Work to do — Exclude the pictures, then repeat the remaining data exactly.

Collected data —
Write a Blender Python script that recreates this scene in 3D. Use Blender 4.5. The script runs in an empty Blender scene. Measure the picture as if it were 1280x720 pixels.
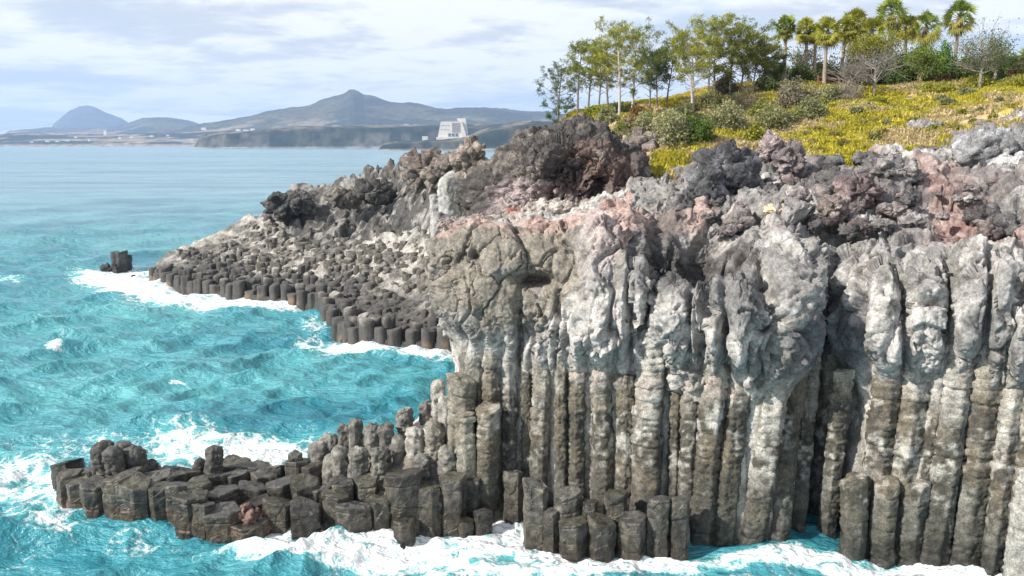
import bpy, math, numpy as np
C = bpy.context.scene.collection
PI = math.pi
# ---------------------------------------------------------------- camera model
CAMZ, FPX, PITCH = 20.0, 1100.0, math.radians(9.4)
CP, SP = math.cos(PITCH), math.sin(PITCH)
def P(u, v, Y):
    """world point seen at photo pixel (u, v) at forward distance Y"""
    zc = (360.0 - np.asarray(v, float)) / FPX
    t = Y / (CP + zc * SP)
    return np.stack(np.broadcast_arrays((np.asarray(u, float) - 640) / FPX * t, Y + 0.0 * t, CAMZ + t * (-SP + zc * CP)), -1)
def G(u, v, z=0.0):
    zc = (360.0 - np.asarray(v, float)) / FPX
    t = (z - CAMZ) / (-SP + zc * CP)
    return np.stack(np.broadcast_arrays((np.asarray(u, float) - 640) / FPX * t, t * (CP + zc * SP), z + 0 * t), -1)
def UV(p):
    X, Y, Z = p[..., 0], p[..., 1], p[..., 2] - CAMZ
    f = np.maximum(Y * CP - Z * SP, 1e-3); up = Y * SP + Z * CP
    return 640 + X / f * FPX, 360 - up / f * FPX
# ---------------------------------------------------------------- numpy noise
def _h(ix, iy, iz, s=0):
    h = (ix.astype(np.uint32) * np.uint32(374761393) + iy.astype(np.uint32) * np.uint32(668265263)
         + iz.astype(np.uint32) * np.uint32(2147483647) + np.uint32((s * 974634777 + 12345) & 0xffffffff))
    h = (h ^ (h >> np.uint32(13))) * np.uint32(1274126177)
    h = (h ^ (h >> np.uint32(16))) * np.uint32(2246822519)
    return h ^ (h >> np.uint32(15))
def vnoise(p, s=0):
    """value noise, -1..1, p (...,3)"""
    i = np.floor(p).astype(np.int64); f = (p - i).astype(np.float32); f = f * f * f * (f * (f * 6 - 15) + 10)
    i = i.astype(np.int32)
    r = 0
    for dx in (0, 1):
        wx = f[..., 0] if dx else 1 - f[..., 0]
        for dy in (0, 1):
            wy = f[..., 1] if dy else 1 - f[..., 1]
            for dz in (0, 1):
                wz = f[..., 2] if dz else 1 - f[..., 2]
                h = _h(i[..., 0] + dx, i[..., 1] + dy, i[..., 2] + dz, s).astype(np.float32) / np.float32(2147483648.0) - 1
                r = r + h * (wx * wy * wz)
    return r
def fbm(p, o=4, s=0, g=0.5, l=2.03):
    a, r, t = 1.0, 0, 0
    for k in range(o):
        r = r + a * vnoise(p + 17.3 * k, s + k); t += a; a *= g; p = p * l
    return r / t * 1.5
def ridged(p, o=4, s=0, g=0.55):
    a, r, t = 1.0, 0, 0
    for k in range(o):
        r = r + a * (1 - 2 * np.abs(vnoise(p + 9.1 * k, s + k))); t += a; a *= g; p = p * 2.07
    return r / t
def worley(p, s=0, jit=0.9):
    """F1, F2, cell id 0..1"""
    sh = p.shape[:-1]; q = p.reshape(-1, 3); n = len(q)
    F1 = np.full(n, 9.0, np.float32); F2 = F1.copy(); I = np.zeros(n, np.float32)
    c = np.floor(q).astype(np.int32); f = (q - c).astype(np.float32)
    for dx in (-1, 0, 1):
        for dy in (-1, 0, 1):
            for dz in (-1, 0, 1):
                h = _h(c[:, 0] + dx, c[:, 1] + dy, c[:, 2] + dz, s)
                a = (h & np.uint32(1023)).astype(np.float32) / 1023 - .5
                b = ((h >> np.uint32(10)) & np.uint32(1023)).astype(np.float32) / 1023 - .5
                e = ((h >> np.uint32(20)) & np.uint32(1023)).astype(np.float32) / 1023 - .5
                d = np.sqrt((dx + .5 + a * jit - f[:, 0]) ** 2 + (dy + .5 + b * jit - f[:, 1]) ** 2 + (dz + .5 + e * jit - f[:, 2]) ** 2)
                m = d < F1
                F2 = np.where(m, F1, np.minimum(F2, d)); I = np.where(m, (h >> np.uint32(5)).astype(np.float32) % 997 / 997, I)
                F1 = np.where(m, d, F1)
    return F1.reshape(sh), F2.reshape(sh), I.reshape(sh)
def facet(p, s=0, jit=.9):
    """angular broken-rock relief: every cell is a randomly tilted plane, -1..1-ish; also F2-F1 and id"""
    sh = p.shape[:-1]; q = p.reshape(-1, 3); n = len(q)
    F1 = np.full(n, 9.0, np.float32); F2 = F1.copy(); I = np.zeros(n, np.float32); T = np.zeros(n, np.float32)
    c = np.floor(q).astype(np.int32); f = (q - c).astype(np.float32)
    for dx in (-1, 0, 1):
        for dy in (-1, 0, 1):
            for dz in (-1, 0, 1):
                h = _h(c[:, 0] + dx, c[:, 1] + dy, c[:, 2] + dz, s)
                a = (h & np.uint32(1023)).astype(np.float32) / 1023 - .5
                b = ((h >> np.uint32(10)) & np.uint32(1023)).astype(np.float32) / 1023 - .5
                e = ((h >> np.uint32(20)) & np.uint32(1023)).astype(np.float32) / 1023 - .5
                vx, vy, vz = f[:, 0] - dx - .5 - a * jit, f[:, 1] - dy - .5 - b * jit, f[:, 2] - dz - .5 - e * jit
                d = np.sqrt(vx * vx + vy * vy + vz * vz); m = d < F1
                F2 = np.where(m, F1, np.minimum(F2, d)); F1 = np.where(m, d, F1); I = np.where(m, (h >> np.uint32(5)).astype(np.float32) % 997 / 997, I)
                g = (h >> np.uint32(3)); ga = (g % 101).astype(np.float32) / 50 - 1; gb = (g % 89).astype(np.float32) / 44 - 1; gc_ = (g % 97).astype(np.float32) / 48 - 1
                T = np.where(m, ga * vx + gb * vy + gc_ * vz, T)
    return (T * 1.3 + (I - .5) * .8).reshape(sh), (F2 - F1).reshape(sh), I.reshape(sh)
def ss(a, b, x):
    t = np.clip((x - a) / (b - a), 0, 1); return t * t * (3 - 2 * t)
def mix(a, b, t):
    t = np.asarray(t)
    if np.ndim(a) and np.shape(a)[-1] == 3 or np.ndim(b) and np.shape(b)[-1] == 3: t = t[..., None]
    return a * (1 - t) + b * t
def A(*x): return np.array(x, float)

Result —
Write a Blender Python script that recreates this scene in 3D. Use Blender 4.5. The script runs in an empty Blender scene. Measure the picture as if it were 1280x720 pixels.
import bpy, math, numpy as np
C = bpy.context.scene.collection
PI = math.pi
# ---------------------------------------------------------------- camera model
CAMZ, FPX, PITCH = 20.0, 1100.0, math.radians(9.4)
CP, SP = math.cos(PITCH), math.sin(PITCH)
def P(u, v, Y):
    """world point seen at photo pixel (u, v) at forward distance Y"""
    zc = (360.0 - np.asarray(v, float)) / FPX
    t = Y / (CP + zc * SP)
    return np.stack(np.broadcast_arrays((np.asarray(u, float) - 640) / FPX * t, Y + 0.0 * t, CAMZ + t * (-SP + zc * CP)), -1)
def G(u, v, z=0.0):
    zc = (360.0 - np.asarray(v, float)) / FPX
    t = (z - CAMZ) / (-SP + zc * CP)
    return np.stack(np.broadcast_arrays((np.asarray(u, float) - 640) / FPX * t, t * (CP + zc * SP), z + 0 * t), -1)
def UV(p):
    X, Y, Z = p[..., 0], p[..., 1], p[..., 2] - CAMZ
    f = np.maximum(Y * CP - Z * SP, 1e-3); up = Y * SP + Z * CP
    return 640 + X / f * FPX, 360 - up / f * FPX
# ---------------------------------------------------------------- numpy noise
def _h(ix, iy, iz, s=0):
    h = (ix.astype(np.uint32) * np.uint32(374761393) + iy.astype(np.uint32) * np.uint32(668265263)
         + iz.astype(np.uint32) * np.uint32(2147483647) + np.uint32((s * 974634777 + 12345) & 0xffffffff))
    h = (h ^ (h >> np.uint32(13))) * np.uint32(1274126177)
    h = (h ^ (h >> np.uint32(16))) * np.uint32(2246822519)
    return h ^ (h >> np.uint32(15))
def vnoise(p, s=0):
    """value noise, -1..1, p (...,3)"""
    i = np.floor(p).astype(np.int64); f = (p - i).astype(np.float32); f = f * f * f * (f * (f * 6 - 15) + 10)
    i = i.astype(np.int32)
    r = 0
    for dx in (0, 1):
        wx = f[..., 0] if dx else 1 - f[..., 0]
        for dy in (0, 1):
            wy = f[..., 1] if dy else 1 - f[..., 1]
            for dz in (0, 1):
                wz = f[..., 2] if dz else 1 - f[..., 2]
                h = _h(i[..., 0] + dx, i[..., 1] + dy, i[..., 2] + dz, s).astype(np.float32) / np.float32(2147483648.0) - 1
                r = r + h * (wx * wy * wz)
    return r
def fbm(p, o=4, s=0, g=0.5, l=2.03):
    a, r, t = 1.0, 0, 0
    for k in range(o):
        r = r + a * vnoise(p + 17.3 * k, s + k); t += a; a *= g; p = p * l
    return r / t * 1.5
def ridged(p, o=4, s=0, g=0.55):
    a, r, t = 1.0, 0, 0
    for k in range(o):
        r = r + a * (1 - 2 * np.abs(vnoise(p + 9.1 * k, s + k))); t += a; a *= g; p = p * 2.07
    return r / t
def worley(p, s=0, jit=0.9):
    """F1, F2, cell id 0..1"""
    sh = p.shape[:-1]; q = p.reshape(-1, 3); n = len(q)
    F1 = np.full(n, 9.0, np.float32); F2 = F1.copy(); I = np.zeros(n, np.float32)
    c = np.floor(q).astype(np.int32); f = (q - c).astype(np.float32)
    for dx in (-1, 0, 1):
        for dy in (-1, 0, 1):
            for dz in (-1, 0, 1):
                h = _h(c[:, 0] + dx, c[:, 1] + dy, c[:, 2] + dz, s)
                a = (h & np.uint32(1023)).astype(np.float32) / 1023 - .5
                b = ((h >> np.uint32(10)) & np.uint32(1023)).astype(np.float32) / 1023 - .5
                e = ((h >> np.uint32(20)) & np.uint32(1023)).astype(np.float32) / 1023 - .5
                d = np.sqrt((dx + .5 + a * jit - f[:, 0]) ** 2 + (dy + .5 + b * jit - f[:, 1]) ** 2 + (dz + .5 + e * jit - f[:, 2]) ** 2)
                m = d < F1
                F2 = np.where(m, F1, np.minimum(F2, d)); I = np.where(m, (h >> np.uint32(5)).astype(np.float32) % 997 / 997, I)
                F1 = np.where(m, d, F1)
    return F1.reshape(sh), F2.reshape(sh), I.reshape(sh)
def facet(p, s=0, jit=.9):
    """angular broken-rock relief: every cell is a randomly tilted plane, -1..1-ish; also F2-F1 and id"""
    sh = p.shape[:-1]; q = p.reshape(-1, 3); n = len(q)
    F1 = np.full(n, 9.0, np.float32); F2 = F1.copy(); I = np.zeros(n, np.float32); T = np.zeros(n, np.float32)
    c = np.floor(q).astype(np.int32); f = (q - c).astype(np.float32)
    for dx in (-1, 0, 1):
        for dy in (-1, 0, 1):
            for dz in (-1, 0, 1):
                h = _h(c[:, 0] + dx, c[:, 1] + dy, c[:, 2] + dz, s)
                a = (h & np.uint32(1023)).astype(np.float32) / 1023 - .5
                b = ((h >> np.uint32(10)) & np.uint32(1023)).astype(np.float32) / 1023 - .5
                e = ((h >> np.uint32(20)) & np.uint32(1023)).astype(np.float32) / 1023 - .5
                vx, vy, vz = f[:, 0] - dx - .5 - a * jit, f[:, 1] - dy - .5 - b * jit, f[:, 2] - dz - .5 - e * jit
                d = np.sqrt(vx * vx + vy * vy + vz * vz); m = d < F1
                F2 = np.where(m, F1, np.minimum(F2, d)); F1 = np.where(m, d, F1); I = np.where(m, (h >> np.uint32(5)).astype(np.float32) % 997 / 997, I)
                g = (h >> np.uint32(3)); ga = (g % 101).astype(np.float32) / 50 - 1; gb = (g % 89).astype(np.float32) / 44 - 1; gc_ = (g % 97).astype(np.float32) / 48 - 1
                T = np.where(m, ga * vx + gb * vy + gc_ * vz, T)
    return (T * 1.3 + (I - .5) * .8).reshape(sh), (F2 - F1).reshape(sh), I.reshape(sh)
def ss(a, b, x):
    t = np.clip((x - a) / (b - a), 0, 1); return t * t * (3 - 2 * t)
def mix(a, b, t):
    t = np.asarray(t)
    if np.ndim(a) and np.shape(a)[-1] == 3 or np.ndim(b) and np.shape(b)[-1] == 3: t = t[..., None]
    return a * (1 - t) + b * t
def A(*x): return np.array(x, float)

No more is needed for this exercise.